Still, the filmmaker’s central justification is not hypothetical approval from Lennon. It is his obligation to the film itself and to the people involved.
“My moral obligation to myself and to Sean and Yoko and to the audience is the best version of this film, period,” Soderbergh said. “And we were able—luckily, through good timing—to get our hands on some tools that I know resulted in the best version of this film.”

Separate from the AI debate, Soderbergh said he was struck by Lennon and Ono’s energy in the interview, saying he was surprised by “how excited they were to talk about everything and anything.” He added, “You’d think listening to them that they’d never been interviewed before. They had like no filter at all.”
The Lennon film is one side of Soderbergh’s argument. The Spanish-American War movie is the other. There, the filmmaker is talking about scale: the ability to stage 1898 naval battles without burying the movie under the cost of traditional visual effects.
“I’ve got ocean battles with scores of warships from 1898: I can’t afford that,” Soderbergh said. “I can build the deck, but I mean, I’ve got to have a plan here. But I think that’s different. People looking at that and knowing that that’s a visual effect is different than, as I say, a dinner table scene.”
Soderbergh appears comfortable using AI for imagery audiences already understand as constructed—warships, ocean battles, impossible period logistics. He is far more skeptical about using it where human behavior and performance are the point.
“I guess I’m going on my instinctual sense of better,” he continued. “So, for instance, battle on the ocean in the Spanish-American War film: the options are traditional VFX, which can be expensive; miniatures, which are interesting, but when you use miniatures in water, usually not so great; or this new technology.”

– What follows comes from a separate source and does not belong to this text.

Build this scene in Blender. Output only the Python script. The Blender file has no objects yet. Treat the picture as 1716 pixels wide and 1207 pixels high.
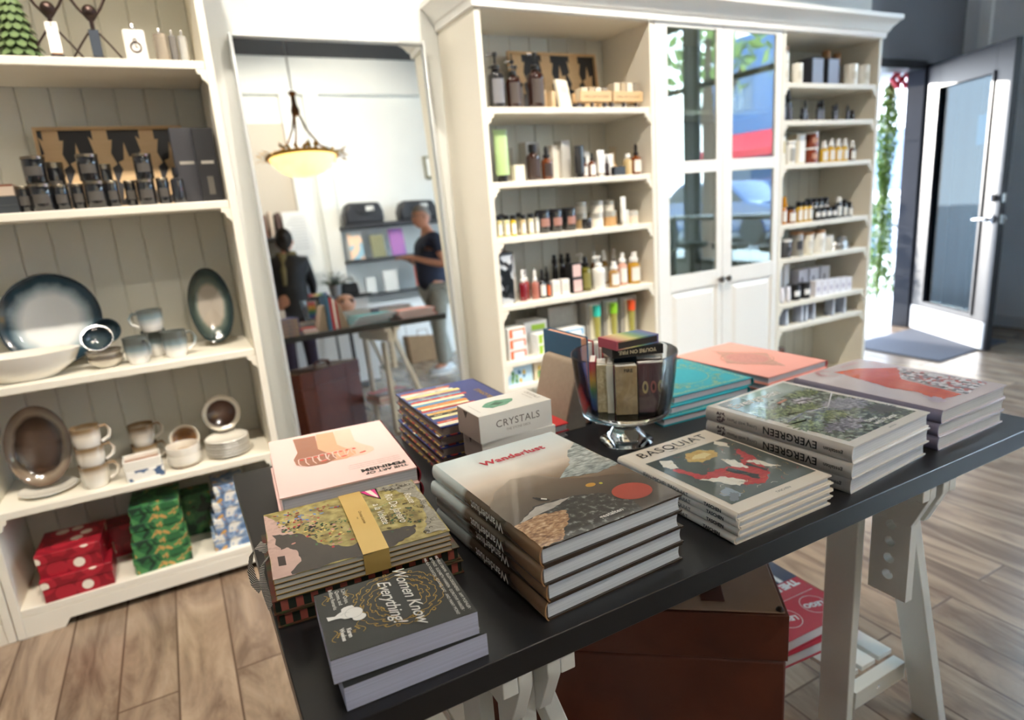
import bpy, bmesh, math, random
from mathutils import Matrix, Vector
random.seed(7)
PI = math.pi
S = bpy.context.scene
COL = S.collection

# ---------------------------------------------------------------- camera
cam = bpy.data.objects.new('camera', bpy.data.cameras.new('camera'))
COL.objects.link(cam)
cam.data.sensor_width = 36.0
cam.data.lens = 22.418
cam.matrix_world = Matrix(((0.877568, 0.176819, -0.445656, 0.0),
                           (-0.473731, 0.176626, -0.862776, 0.0),
                           (-0.073841, 0.968265, 0.238767, 1.27),
                           (0, 0, 0, 1)))
cam.data.clip_start = 0.02
cam.data.clip_end = 300
cam.data.dof.use_dof = True
cam.data.dof.focus_distance = 0.92
cam.data.dof.aperture_fstop = 3.2
S.camera = cam
S.view_settings.view_transform = 'Standard'
S.view_settings.look = 'None'
S.view_settings.gamma = 1.0
S.view_settings.use_curve_mapping = False
S.view_settings.exposure = 1.38

# ---------------------------------------------------------------- sky, sun
W = bpy.data.worlds.new('world')
S.world = W
W.use_nodes = True
wn, wl = W.node_tree.nodes, W.node_tree.links
bg = wn['Background']
tc = wn.new('ShaderNodeTexCoord'); sx = wn.new('ShaderNodeSeparateXYZ'); rp = wn.new('ShaderNodeValToRGB')
wl.new(tc.outputs['Generated'], sx.inputs[0]); wl.new(sx.outputs['Z'], rp.inputs[0]); wl.new(rp.outputs[0], bg.inputs[0])
rp.color_ramp.elements[0].position = 0.0; rp.color_ramp.elements[0].color = (0.92, 0.96, 1.0, 1)
rp.color_ramp.elements[1].position = 0.6; rp.color_ramp.elements[1].color = (0.60, 0.76, 1.0, 1)
bg.inputs[1].default_value = 8.0
sun = bpy.data.lights.new('sun', 'SUN'); sun.energy = 7.0; sun.angle = 0.009; sun.color = (1.0, 0.94, 0.84)
so = bpy.data.objects.new('sun', sun); COL.objects.link(so)
so.rotation_euler = Vector((0.12, -0.98, -0.165)).to_track_quat('-Z', 'Y').to_euler()

# ---------------------------------------------------------------- colour and materials
def lin(hx):
    hx = hx.lstrip('#')
    o = []
    for i in (0, 2, 4):
        c = int(hx[i:i + 2], 16) / 255
        o.append(c / 12.92 if c <= 0.04045 else ((c + 0.055) / 1.055) ** 2.4)
    return (*o, 1.0)
_M = {}
def base(name):
    m = bpy.data.materials.new(name); m.use_nodes = True
    return m, m.node_tree.nodes, m.node_tree.links, m.node_tree.nodes['Principled BSDF']
def C(hx, rough=0.5, metal=0.0, coat=0.0, emis=0.0, spec=0.5):
    k = ('C', hx, rough, metal, coat, emis, spec)
    if k not in _M:
        m, n, l, b = base('paint_' + hx.lstrip('#'))
        b.inputs['Base Color'].default_value = lin(hx)
        b.inputs['Roughness'].default_value = rough
        b.inputs['Metallic'].default_value = metal
        b.inputs['Coat Weight'].default_value = coat
        b.inputs['Specular IOR Level'].default_value = spec
        if emis:
            b.inputs['Emission Color'].default_value = lin(hx); b.inputs['Emission Strength'].default_value = emis
        # fine grain so that no surface is perfectly even
        t = n.new('ShaderNodeTexCoord'); nz = n.new('ShaderNodeTexNoise'); nz.inputs['Scale'].default_value = 60
        mr = n.new('ShaderNodeMapRange'); mr.inputs[3].default_value = max(0, rough - 0.05); mr.inputs[4].default_value = min(1, rough + 0.05)
        l.new(t.outputs['Object'], nz.inputs['Vector']); l.new(nz.outputs[0], mr.inputs[0]); l.new(mr.outputs[0], b.inputs['Roughness'])
        _M[k] = m
    return _M[k]
def NZ(name, cols, scale=8, rough=0.5, stretch=(1, 1, 1), detail=4, dist=0.0, kind='noise', metal=0.0, coat=0.0, bump=0.0, interp='LINEAR', pos=None):
    """procedural colour from a noise / voronoi / wave texture through a ramp"""
    k = ('N', name)
    if k in _M: return _M[k]
    m, n, l, b = base(name)
    t = n.new('ShaderNodeTexCoord'); mp = n.new('ShaderNodeMapping'); mp.inputs['Scale'].default_value = stretch
    l.new(t.outputs['Object'], mp.inputs[0])
    if kind == 'noise':
        x = n.new('ShaderNodeTexNoise'); x.inputs['Detail'].default_value = detail; x.inputs['Distortion'].default_value = dist; out = x.outputs[0]
    elif kind == 'voronoi':
        x = n.new('ShaderNodeTexVoronoi'); out = x.outputs['Distance']
    elif kind == 'cells':
        x = n.new('ShaderNodeTexVoronoi'); out = x.outputs['Color']
    else:
        x = n.new('ShaderNodeTexWave'); x.bands_direction = kind; x.inputs['Distortion'].default_value = dist; x.inputs['Detail'].default_value = detail; out = x.outputs[0]
    x.inputs['Scale'].default_value = scale
    l.new(mp.outputs[0], x.inputs['Vector'])
    r = n.new('ShaderNodeValToRGB'); r.color_ramp.interpolation = interp
    if kind == 'cells':
        sp = n.new('ShaderNodeSeparateColor'); l.new(out, sp.inputs[0]); out = sp.outputs[0]
    l.new(out, r.inputs[0])
    e = r.color_ramp.elements
    ps = pos or [i / max(1, len(cols) - 1) for i in range(len(cols))]
    while len(e) < len(cols): e.new(0.5)
    for i, c in enumerate(cols):
        e[i].position = ps[i]
    for i, c in enumerate(cols):
        e[i].color = lin(c)
    l.new(r.outputs[0], b.inputs['Base Color'])
    b.inputs['Roughness'].default_value = rough; b.inputs['Metallic'].default_value = metal; b.inputs['Coat Weight'].default_value = coat
    if bump:
        bp = n.new('ShaderNodeBump'); bp.inputs['Strength'].default_value = bump; bp.inputs['Distance'].default_value = 0.002
        l.new(out, bp.inputs['Height']); l.new(bp.outputs[0], b.inputs['Normal'])
    _M[k] = m
    return m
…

The line he draws around actors is direct. “In almost all situations that involve performance, I’m at a loss to know how [AI is] better,” Soderbergh said. “I’m not talking about face replacement or anything like that; I’m just talking about scenes in which the performances are central and locations that, again, you’d spend a lot of time trying to recreate in a virtual space.”

His preference in those cases remains bluntly practical: go to the actual location, shoot the actors, and move on. “My attitude is, well, we can just go there and do the whole thing in four hours in the real place,” he said. “Why is this better? So I’m just going on my, I guess, gut reaction to what’s better and what feels right for the piece.”
Soderbergh’s stance on AI is neither a blanket endorsement nor a refusal. He is making a case for limited, visible, disclosed use; whether audiences accept that remains open.
“Here’s the other thing that I think we’re all waiting to see, which is why I want people using this technology, so we can answer this question,” he said. “Because it’s a big question: Is there, and will there be, a basic sort of allergic reaction on the part of the audiences for material that is, for all intents and purposes, supposed to be ‘real,’ that they know has been generated by AI? Are they going to have a human reaction that basically just leads them to go, ‘Yeah, I’m just not vibing with that’? I don’t know the answer; I want to know.”
“John Lennon: The Last Interview” premieres at Cannes this month and is still looking for distribution. The Spanish-American War film remains in development, but together, the two projects show where Soderbergh is drawing the line: AI as a tool for surreal documentary illustration and historical spectacle, not as a replacement for actors, authorship, or human presence.